Just think for a moment: what if Joseph had not been the person he was? Anyone who knew Mary would know that she would never be unfaithful, She kept her commitments, She followed Jesus to the foot of the cross. But a lesser man might have just taken a look at the superficial appearances and made a different decision. Not Joseph. Even before he received that direct communication from God he had made the most loving decision he could have made under the law.

They made the trip to Bethlehem so that Jesus could be born in David’s city. That was a grueling journey. Always, always, Joseph was the protector. Afterward, when Herod decided to murder all the baby boys, Joseph took Mary and the baby into Egypt. Always, he was there to take care of them. Always, he was respectful toward Mary and this precious little baby. He took major risks in order to care for his adopted son. This is a wonderful role model for fathers in all ages and places.

We are now very close to that wonderful time when we celebrate the birth of our Lord Jesus, Emmanuel, God with us.

And so, I go back to that question: what does it mean to realize that God is with us? It means that we realize that God loves us enough to come and live among us. And when we think of God as being with us, we also remember that we need to be with God. We need to seek God’s guidance and help. We need to be more like Joseph and less like King Ahaz, who just ignored Isaiah and God and went off and did his own thing.

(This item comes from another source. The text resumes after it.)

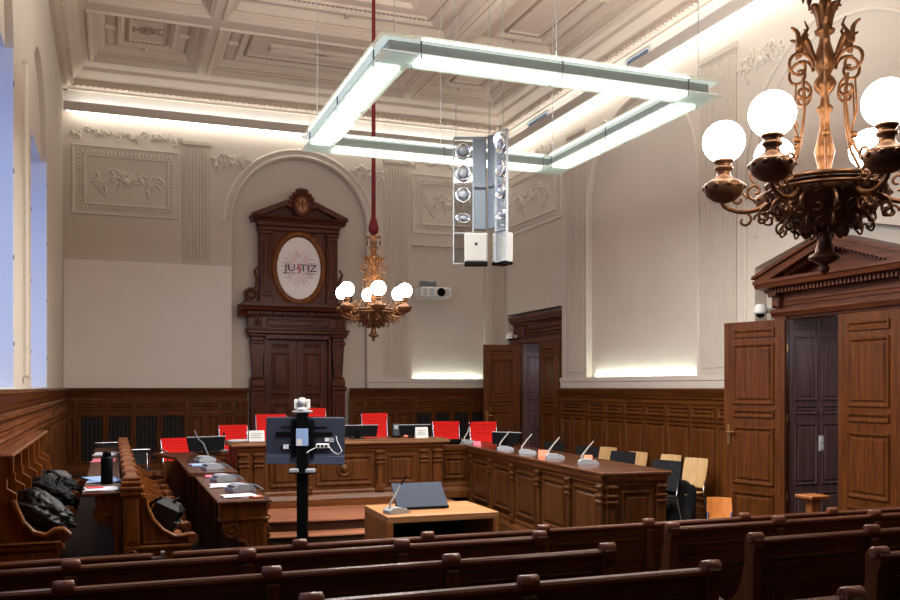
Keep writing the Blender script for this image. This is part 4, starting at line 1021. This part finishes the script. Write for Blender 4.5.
# ---------------------------------------------------------------- chairs
def office(label, x, y, z, rz, w=.46, h=1.2, back=True):
    t = thing('office_chair', label, 'chair', (x,y,z), rz, 'red office chairs')
    # local: faces -y
    b0, b1 = .52, h
    mb = MB(); n = 11; p = []
    for i in range(n+1):
        f = i/n; zz = b0+(b1-b0)*f; ww = w/2*(.9+.1*f); yy = .22+.09*f+.03*math.sin(f*PI)
        d = .022+.003*(i % 2)
        p += [(-ww,yy-.005,zz),(-ww*.5,yy+.02-d,zz),(0,yy+.028-d,zz),(ww*.5,yy+.02-d,zz),(ww,yy-.005,zz),(ww,yy+.025,zz),(0,yy+.05,zz),(-ww,yy+.025,zz)]
    F = [(i*8+k, i*8+(k+1)%8, (i+1)*8+(k+1)%8, (i+1)*8+k) for i in range(n) for k in range(8)] + [tuple(range(8)), tuple(n*8+k for k in range(8))]
    mb.add(p, F); br = mb.build('backrest', 'red', t)
    mb = MB()
    for i in range(1, n): zz = b0+(b1-b0)*i/n; f = i/n; ww = w/2*(.9+.1*f)*.96; yy = .22+.09*f+.03*math.sin(f*PI); mb.tube([(-ww,yy-.009,zz),(0,yy-.001,zz),(ww,yy-.009,zz)], .006, 5)
    mb.build('seam', 'red', br)
    mb = MB(); mb.box(-w/2, w/2, -.24, .24, .44, .5, .025); mb.build('seat', 'red', t)
    for s in (-1,1):
        mb = MB(); xx = s*(w/2+.02); mb.tube([(xx,.25,.7),(xx,.1,.69),(xx,-.12,.68),(xx,-.16,.62),(xx,-.1,.46),(xx,.22,.46)], .014, 7); mb.build('armrest', 'chrome', t)
        mb = MB(); mb.tube([(s*w/2*.95,.2,.48),(s*w/2*.96,.25,.6),(s*w/2*1.0,.33,b1-.01)], .012, 6); mb.build('back_frame', 'chrome', t)
    mb = MB(); mb.tube([(0,0,.1),(0,0,.44)], .028, 10); mb.build('column', 'chrome', t)
    for k in range(5):
        a = 2*PI*k/5; c, s = math.cos(a), math.sin(a)
        mb = MB(); mb.tube([(0,0,.11),(.26*c,.26*s,.07)], [.026,.014], 8); l = mb.build('leg', 'chrome', t)
        mb = MB(); mb.tube([(.26*c-.012*s,.26*s+.012*c,.03),(.26*c+.012*s,.26*s-.012*c,.03)], .03, 10); mb.build('caster', 'black', l)
    return t
def ch(label, px, y, top, rz=0, w=.46):    # px: seen column, y: depth in the hall
    X = (px-450)/900; x = y*(math.sin(A)+X*math.cos(A))/(math.cos(A)-X*math.sin(A))
    return office(label, x, y, .262, math.radians(rz), w, top-.262)
office('red office chair at the far end of the microphone desk, left of its monitor', .98, 14.0, .262, math.radians(12), .46, .86)
office('red office chair behind the left end of the judges bench', 1.88, 14.9, .262, 0, .46, 1.01)
office('red office chair behind the small white card, partly hidden by the monitor stand', 2.5, 14.9, .262, 0, .5, 1.18)
office('red office chair hidden behind the monitor stand, only its top edge showing', 3.25, 15.2, .262, 0, .5, 1.27)
office('tall red office chair beside the desk phone on the judges bench', 4.3, 14.9, .262, 0, .46, 1.18)
office('red office chair behind the counter, next to the bench end monitor', 5.62, 14.9, .262, math.radians(-3), .5, 1.02)
office('red office chair behind the wing desk corner, nearest the open door', 6.16, 14.5, .262, math.radians(-6), .5, 1.02)

def plychair(label, x, y, z, rz, m='beech', top=.86, w=.38, group=None, seatm=None):
    t = thing('visitor_chair', label, 'chair', (x,y,z), rz, group)
    mb = MB(); n = 8; p = []
    for i in range(n+1):
        f = i/n; zz = .5+(top-.5)*f; yy = .2+.09*f; ww = w/2*(.86+.14*math.sin(f*PI*.6+.4))
        for k in range(5): u = -1+.5*k; p.append((u*ww, yy+.025*(1-u*u), zz))
        for k in range(4,-1,-1): u = -1+.5*k; p.append((u*ww, yy+.025*(1-u*u)+.014, zz))
    F = [(i*10+k, i*10+(k+1)%10, (i+1)*10+(k+1)%10, (i+1)*10+k) for i in range(n) for k in range(10)] + [tuple(range(10)), tuple(n*10+k for k in range(10))]
    mb.add(p, F); mb.build('backrest', m, t)
    mb = MB(); mb.box(-w/2, w/2, -.22, .2, .43, .447, .006); mb.build('seat', seatm or m, t)
    for s in (-1,1):
        xx = s*w*.46
        mb = MB(); mb.tube([(xx,.2,.425),(xx*1.05,.26,.2),(xx*1.08,.3,.012)], .011, 8); mb.build('leg', 'chrome', t)
        mb = MB(); mb.tube([(xx,-.18,.425),(xx*1.05,-.2,.2),(xx*1.08,-.22,.012)], .011, 8); mb.build('leg', 'chrome', t)
        mb = MB(); mb.tube([(xx,-.2,.42),(xx,.19,.42),(xx,.22,.55),(xx,.25,.66)], .01, 8); mb.build('back_frame', 'chrome', t)
    return t
R90 = -PI/2
Q = R90+.3
plychair('beech visitor chair by the right wall with a black robe over it', 7.42, 10.55, 0, Q, top=.9, w=.4)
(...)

Joseph is someone who knew that God was as near as his breath. He turned to God. Back in those days, people often received guidance from God in their dreams. Even when Joseph was asleep he was open to God’s leading. Do we seek God’s direction? Do we, like Joseph, know that God is as close as our own breath? Would we have the courage that Joseph had? Courage that only God can give? Would we step beyond our comfort zone and into the growing kingdom of God as Joseph did? Would we assist at this birth of a new thing? A new order? A new world?

Emmanuel, God with us.  May we prepare for his birth in us and in the world he made.  Amen.